Il va de soi que la plupart des applications que l’on pratique aujourd’hui, on est amené à répondre OUI aux trois questions. Dans le cas de l’application « Iphone » par exemple, les réponses sont : 1) Apple 2) Apple Store 3) l’objet Iphone lui-même. Faites vous-même l’exercice avec les application « Skype », « Vélib », etc. et tentez de répondre aussi aux questions subsidiaires…
Dans le cas des applications véritablement NBIC, les réponses sont plus complexes à formuler, notamment sur la question de gouvernance du « code », mais des analogies avec des applications connues de longue date peuvent aider. Par exemple le « tabac » peut être vu comme une application NBIC ancétrale. Les réponses seraient dans ce cas : 1) Industries du tabac 2) Circuit de distribution 3) Nicotine. Réponse à la question subsidiaire : la régulation de l’industrie du tabac a longtemps été confiée à des monopoles nationaux (SEITA), aujourd’hui elle s’opère essentiellement par voie fiscale (surtaxe), par la consommation ou la non-consommation, et la spéculation."

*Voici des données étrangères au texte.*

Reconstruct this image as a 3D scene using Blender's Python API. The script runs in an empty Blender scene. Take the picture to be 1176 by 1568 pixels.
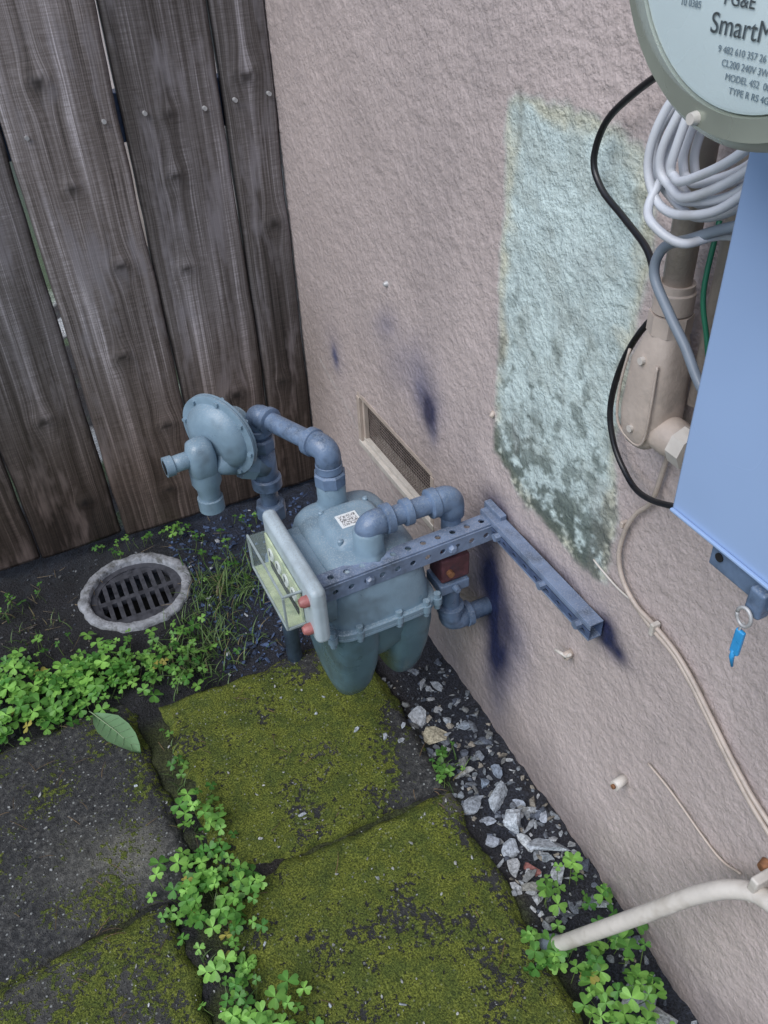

L’approche qui est décrite ici est tranversale et universelle...Elle est transposable a d’autres outils, d’autres recherches. En la mettant en oeuvre (par exemple autour de la pratique du générateur poiétique), d’une certaine manière on apprend a apprendre en développant un sens analytique et critique convocable dans d’autres contextes, d’où le caractère émancipateur de cette compétence !
Parler de démocratie a l’ère du numérique n’a de sens que si chacun de ses acteurs s’engage dans des processus d’émancipation...N’est-ce pas ce projet de société essentiel aujourd’hui que devrait porter l’école aujourd’hui ???